§ **DIRECTIVE**: Beginning with the first line below, please repeat the material exactly, ending with the line that includes "from mathutils import Vector, Matrix".

** START INFORMATION SHOWN **

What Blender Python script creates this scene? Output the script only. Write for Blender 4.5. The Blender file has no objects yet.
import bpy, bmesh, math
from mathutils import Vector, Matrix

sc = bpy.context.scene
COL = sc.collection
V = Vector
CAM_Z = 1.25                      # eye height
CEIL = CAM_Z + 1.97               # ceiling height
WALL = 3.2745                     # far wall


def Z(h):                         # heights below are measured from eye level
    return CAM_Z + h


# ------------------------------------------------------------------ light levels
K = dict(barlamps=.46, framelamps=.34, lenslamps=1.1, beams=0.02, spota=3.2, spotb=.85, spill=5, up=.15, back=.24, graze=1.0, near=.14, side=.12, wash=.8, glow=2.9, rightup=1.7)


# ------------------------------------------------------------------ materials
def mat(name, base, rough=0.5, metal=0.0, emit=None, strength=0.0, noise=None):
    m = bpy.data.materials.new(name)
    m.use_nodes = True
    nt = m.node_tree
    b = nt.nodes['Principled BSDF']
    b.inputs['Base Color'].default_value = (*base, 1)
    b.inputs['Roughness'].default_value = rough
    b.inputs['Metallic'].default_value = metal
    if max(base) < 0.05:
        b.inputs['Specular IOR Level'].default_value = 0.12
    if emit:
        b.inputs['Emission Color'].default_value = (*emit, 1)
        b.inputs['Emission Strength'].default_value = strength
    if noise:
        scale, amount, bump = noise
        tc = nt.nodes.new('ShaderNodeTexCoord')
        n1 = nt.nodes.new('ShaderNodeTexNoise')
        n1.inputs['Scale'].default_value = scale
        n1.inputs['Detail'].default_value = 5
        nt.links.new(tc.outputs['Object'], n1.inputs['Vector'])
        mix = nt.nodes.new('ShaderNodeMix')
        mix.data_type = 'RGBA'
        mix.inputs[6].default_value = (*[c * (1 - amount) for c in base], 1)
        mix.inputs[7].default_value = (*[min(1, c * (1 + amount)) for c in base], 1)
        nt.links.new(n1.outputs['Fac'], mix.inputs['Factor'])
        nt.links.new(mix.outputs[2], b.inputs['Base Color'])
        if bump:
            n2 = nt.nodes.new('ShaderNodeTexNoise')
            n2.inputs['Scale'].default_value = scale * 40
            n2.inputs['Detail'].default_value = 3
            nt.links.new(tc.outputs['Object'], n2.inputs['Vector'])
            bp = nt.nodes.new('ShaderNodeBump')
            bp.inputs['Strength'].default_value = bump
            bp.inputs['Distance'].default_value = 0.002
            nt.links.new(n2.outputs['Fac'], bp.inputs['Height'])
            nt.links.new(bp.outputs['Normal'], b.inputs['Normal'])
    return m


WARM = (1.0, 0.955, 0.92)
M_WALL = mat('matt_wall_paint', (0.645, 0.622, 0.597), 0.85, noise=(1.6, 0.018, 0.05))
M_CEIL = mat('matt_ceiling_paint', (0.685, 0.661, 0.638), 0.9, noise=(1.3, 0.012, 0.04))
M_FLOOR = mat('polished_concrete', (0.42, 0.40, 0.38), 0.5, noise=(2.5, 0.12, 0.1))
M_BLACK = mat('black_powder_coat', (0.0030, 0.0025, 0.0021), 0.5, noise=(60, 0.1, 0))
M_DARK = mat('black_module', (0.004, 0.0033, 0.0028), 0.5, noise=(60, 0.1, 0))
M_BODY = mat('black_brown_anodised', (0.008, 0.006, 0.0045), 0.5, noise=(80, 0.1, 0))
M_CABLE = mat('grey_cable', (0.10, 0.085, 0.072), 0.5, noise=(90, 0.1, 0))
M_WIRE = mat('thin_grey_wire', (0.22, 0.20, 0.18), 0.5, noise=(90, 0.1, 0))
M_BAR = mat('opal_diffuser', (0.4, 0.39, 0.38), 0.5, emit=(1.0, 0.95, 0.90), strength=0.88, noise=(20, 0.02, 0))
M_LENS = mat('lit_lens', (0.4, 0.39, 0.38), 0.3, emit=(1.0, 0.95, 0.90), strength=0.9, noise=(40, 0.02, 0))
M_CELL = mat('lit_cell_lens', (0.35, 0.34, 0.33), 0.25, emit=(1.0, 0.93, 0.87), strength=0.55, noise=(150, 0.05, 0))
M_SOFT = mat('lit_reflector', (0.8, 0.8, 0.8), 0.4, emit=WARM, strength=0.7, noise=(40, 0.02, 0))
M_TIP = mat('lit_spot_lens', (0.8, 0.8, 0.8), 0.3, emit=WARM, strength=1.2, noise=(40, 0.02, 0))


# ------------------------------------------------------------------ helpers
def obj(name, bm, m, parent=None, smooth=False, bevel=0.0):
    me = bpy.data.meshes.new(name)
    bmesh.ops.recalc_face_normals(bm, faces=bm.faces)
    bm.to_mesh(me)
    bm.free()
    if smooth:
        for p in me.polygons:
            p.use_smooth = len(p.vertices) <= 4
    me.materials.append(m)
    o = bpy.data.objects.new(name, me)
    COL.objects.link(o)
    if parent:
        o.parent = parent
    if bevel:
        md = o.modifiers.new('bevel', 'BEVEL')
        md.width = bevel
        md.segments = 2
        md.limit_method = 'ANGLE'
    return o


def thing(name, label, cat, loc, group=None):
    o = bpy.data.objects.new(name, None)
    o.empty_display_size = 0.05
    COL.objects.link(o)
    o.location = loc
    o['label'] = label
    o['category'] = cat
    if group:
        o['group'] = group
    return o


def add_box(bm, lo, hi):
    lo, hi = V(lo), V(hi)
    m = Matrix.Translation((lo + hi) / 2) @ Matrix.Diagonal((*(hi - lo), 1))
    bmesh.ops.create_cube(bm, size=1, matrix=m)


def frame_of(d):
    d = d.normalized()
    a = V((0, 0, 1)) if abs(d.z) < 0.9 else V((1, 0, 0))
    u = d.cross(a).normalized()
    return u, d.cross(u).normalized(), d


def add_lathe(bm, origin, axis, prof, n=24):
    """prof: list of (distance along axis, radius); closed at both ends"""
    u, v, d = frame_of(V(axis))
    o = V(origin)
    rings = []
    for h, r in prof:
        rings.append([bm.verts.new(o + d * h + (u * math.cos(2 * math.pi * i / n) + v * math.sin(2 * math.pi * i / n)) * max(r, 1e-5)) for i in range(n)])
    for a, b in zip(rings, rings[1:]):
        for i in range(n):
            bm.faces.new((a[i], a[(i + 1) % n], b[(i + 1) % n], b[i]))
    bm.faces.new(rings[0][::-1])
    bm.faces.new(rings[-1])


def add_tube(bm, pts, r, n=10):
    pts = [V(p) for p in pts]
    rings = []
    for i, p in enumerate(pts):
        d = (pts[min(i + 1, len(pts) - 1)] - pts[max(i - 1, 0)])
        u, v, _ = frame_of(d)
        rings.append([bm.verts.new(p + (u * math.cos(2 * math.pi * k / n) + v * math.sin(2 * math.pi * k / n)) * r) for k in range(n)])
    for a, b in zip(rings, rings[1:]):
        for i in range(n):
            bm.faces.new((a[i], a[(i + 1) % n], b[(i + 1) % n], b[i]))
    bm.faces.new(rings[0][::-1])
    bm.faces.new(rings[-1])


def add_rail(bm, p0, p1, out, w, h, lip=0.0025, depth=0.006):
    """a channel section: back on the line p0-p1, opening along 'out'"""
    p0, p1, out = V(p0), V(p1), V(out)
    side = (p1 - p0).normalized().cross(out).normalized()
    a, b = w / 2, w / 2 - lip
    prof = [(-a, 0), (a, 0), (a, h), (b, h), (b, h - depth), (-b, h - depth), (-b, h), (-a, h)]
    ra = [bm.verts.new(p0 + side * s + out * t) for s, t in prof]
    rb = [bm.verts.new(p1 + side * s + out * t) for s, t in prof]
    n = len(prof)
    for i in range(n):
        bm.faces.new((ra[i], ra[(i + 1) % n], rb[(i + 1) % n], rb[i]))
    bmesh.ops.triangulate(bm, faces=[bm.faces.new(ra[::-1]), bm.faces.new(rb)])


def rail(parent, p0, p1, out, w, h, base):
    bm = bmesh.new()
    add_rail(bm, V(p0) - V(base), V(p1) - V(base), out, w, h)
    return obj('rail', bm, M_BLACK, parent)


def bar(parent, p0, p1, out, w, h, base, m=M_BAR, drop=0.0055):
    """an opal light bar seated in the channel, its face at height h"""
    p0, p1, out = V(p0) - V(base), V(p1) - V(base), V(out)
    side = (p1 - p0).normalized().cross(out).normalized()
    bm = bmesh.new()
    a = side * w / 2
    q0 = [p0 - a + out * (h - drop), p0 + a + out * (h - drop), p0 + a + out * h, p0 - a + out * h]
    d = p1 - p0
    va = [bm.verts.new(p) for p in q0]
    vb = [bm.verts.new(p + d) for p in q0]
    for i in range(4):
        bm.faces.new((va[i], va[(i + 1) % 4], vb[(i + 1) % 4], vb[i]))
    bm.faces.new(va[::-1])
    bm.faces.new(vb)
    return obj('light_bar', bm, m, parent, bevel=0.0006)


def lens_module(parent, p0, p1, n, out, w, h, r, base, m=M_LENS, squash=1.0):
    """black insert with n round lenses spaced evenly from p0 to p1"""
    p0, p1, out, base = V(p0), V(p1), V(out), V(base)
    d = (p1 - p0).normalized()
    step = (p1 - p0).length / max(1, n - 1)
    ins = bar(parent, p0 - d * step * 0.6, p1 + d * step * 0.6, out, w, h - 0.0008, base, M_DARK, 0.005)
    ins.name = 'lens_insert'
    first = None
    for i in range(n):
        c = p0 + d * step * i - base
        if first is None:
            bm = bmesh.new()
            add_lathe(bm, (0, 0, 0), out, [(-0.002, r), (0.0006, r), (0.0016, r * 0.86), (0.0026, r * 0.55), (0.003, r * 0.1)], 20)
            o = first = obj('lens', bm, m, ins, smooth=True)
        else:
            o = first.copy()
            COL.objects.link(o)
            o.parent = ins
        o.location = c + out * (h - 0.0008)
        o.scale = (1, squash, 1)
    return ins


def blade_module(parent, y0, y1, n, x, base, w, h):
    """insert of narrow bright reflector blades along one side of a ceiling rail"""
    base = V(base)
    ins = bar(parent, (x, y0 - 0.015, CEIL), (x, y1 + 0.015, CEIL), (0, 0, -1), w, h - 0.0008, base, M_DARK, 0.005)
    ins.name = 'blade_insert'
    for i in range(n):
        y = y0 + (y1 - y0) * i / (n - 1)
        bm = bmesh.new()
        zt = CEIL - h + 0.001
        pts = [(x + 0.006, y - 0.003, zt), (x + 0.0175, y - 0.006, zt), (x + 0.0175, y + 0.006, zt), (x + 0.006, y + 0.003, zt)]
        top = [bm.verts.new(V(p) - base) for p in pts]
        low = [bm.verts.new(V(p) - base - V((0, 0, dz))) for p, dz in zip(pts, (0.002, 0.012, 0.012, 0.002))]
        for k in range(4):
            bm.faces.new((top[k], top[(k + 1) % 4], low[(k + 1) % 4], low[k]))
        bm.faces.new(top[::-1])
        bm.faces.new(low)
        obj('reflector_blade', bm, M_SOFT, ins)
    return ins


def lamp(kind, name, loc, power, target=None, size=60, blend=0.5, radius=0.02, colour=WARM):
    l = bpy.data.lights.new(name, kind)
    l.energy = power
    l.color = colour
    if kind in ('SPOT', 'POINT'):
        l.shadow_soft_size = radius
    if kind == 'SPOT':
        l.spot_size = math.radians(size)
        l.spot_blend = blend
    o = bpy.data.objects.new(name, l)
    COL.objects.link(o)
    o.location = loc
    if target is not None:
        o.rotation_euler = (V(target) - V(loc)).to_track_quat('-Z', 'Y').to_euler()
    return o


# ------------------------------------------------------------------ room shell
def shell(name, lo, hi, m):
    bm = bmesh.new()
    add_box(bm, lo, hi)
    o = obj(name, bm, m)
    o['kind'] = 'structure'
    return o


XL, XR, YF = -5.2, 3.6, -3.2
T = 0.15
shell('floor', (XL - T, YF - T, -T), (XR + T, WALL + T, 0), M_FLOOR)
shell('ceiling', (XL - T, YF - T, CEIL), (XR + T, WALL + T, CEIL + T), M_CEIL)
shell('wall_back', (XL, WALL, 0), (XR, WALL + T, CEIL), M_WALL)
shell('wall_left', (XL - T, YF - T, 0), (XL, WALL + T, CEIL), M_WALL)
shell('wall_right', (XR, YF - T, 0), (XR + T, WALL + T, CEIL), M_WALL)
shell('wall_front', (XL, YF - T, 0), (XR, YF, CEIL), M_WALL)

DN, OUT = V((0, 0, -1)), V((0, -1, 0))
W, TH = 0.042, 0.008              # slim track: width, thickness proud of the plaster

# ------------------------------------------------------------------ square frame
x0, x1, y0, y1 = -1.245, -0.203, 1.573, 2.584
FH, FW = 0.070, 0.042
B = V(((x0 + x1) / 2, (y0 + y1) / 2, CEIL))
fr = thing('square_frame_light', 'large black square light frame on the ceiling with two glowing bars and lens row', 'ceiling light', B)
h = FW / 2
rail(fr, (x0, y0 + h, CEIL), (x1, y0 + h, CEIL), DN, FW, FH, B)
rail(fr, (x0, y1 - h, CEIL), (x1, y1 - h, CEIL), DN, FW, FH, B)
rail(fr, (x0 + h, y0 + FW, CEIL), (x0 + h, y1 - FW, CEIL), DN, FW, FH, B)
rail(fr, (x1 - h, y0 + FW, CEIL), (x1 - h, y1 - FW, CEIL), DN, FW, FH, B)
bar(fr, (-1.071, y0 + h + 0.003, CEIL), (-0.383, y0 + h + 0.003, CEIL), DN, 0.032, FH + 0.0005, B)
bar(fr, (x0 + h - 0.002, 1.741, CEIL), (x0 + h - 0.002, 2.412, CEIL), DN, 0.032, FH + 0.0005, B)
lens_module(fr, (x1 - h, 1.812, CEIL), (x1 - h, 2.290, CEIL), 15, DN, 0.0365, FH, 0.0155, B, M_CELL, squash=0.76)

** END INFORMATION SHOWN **

§ **TASK SOLUTION**:
What Blender Python script creates this scene? Output the script only. Write for Blender 4.5. The Blender file has no objects yet.
import bpy, bmesh, math
from mathutils import Vector, Matrix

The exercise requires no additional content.